Copy every entry exactly.

-------------------------

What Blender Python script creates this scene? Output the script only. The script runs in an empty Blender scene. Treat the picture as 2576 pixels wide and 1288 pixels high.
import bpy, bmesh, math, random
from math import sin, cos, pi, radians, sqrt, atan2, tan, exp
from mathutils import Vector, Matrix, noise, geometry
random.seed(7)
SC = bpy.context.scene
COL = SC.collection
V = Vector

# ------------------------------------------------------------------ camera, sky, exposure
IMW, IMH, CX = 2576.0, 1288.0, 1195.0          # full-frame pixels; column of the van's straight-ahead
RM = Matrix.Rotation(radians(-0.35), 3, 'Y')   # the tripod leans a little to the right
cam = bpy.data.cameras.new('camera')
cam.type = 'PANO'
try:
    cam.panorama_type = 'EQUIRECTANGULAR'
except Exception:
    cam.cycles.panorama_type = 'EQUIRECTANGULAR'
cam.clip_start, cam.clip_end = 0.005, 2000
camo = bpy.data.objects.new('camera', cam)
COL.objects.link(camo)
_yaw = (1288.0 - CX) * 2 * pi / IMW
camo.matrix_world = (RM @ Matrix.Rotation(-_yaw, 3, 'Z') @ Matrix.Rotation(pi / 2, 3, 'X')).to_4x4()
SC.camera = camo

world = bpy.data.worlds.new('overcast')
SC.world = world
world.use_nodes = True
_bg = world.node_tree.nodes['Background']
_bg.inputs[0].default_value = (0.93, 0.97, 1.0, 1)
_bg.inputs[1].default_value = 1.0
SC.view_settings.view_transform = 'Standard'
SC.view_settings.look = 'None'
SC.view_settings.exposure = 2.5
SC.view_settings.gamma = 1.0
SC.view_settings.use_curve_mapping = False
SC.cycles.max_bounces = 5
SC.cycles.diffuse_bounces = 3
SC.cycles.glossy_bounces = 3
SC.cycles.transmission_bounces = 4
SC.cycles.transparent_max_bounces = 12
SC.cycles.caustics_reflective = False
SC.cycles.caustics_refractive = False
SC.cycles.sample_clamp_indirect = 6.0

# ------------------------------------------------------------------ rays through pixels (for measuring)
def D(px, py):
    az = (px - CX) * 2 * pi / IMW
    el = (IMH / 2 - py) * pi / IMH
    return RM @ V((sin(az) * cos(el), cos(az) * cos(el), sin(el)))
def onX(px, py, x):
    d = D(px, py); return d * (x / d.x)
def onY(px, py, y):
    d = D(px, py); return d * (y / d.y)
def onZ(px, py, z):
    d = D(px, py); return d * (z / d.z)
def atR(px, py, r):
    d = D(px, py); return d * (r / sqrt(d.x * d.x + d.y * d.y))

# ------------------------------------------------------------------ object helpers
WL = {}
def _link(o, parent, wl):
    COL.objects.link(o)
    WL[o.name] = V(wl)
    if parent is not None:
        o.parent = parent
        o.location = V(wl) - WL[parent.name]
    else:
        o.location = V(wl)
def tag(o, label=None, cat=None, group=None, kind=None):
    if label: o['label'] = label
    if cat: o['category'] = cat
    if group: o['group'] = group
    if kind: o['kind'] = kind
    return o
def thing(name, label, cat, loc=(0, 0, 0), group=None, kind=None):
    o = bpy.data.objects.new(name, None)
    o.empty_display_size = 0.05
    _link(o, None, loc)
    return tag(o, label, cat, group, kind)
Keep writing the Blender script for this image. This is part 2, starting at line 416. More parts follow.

-------------------------

Full answer:
What Blender Python script creates this scene? Output the script only. The script runs in an empty Blender scene. Treat the picture as 2576 pixels wide and 1288 pixels high.
import bpy, bmesh, math, random
from math import sin, cos, pi, radians, sqrt, atan2, tan, exp
from mathutils import Vector, Matrix, noise, geometry
random.seed(7)
SC = bpy.context.scene
COL = SC.collection
V = Vector

# ------------------------------------------------------------------ camera, sky, exposure
IMW, IMH, CX = 2576.0, 1288.0, 1195.0          # full-frame pixels; column of the van's straight-ahead
RM = Matrix.Rotation(radians(-0.35), 3, 'Y')   # the tripod leans a little to the right
cam = bpy.data.cameras.new('camera')
cam.type = 'PANO'
try:
    cam.panorama_type = 'EQUIRECTANGULAR'
except Exception:
    cam.cycles.panorama_type = 'EQUIRECTANGULAR'
cam.clip_start, cam.clip_end = 0.005, 2000
camo = bpy.data.objects.new('camera', cam)
COL.objects.link(camo)
_yaw = (1288.0 - CX) * 2 * pi / IMW
camo.matrix_world = (RM @ Matrix.Rotation(-_yaw, 3, 'Z') @ Matrix.Rotation(pi / 2, 3, 'X')).to_4x4()
SC.camera = camo

world = bpy.data.worlds.new('overcast')
SC.world = world
world.use_nodes = True
_bg = world.node_tree.nodes['Background']
_bg.inputs[0].default_value = (0.93, 0.97, 1.0, 1)
_bg.inputs[1].default_value = 1.0
SC.view_settings.view_transform = 'Standard'
SC.view_settings.look = 'None'
SC.view_settings.exposure = 2.5
SC.view_settings.gamma = 1.0
SC.view_settings.use_curve_mapping = False
SC.cycles.max_bounces = 5
SC.cycles.diffuse_bounces = 3
SC.cycles.glossy_bounces = 3
SC.cycles.transmission_bounces = 4
SC.cycles.transparent_max_bounces = 12
SC.cycles.caustics_reflective = False
SC.cycles.caustics_refractive = False
SC.cycles.sample_clamp_indirect = 6.0

# ------------------------------------------------------------------ rays through pixels (for measuring)
def D(px, py):
    az = (px - CX) * 2 * pi / IMW
    el = (IMH / 2 - py) * pi / IMH
    return RM @ V((sin(az) * cos(el), cos(az) * cos(el), sin(el)))
def onX(px, py, x):
    d = D(px, py); return d * (x / d.x)
def onY(px, py, y):
    d = D(px, py); return d * (y / d.y)
def onZ(px, py, z):
    d = D(px, py); return d * (z / d.z)
def atR(px, py, r):
    d = D(px, py); return d * (r / sqrt(d.x * d.x + d.y * d.y))

# ------------------------------------------------------------------ object helpers
WL = {}
def _link(o, parent, wl):
    COL.objects.link(o)
    WL[o.name] = V(wl)
    if parent is not None:
        o.parent = parent
        o.location = V(wl) - WL[parent.name]
    else:
        o.location = V(wl)
def tag(o, label=None, cat=None, group=None, kind=None):
    if label: o['label'] = label
    if cat: o['category'] = cat
    if group: o['group'] = group
    if kind: o['kind'] = kind
    return o
def thing(name, label, cat, loc=(0, 0, 0), group=None, kind=None):
    o = bpy.data.objects.new(name, None)
    o.empty_display_size = 0.05
    _link(o, None, loc)
    return tag(o, label, cat, group, kind)
Keep writing the Blender script for this image. This is part 2, starting at line 416. More parts follow.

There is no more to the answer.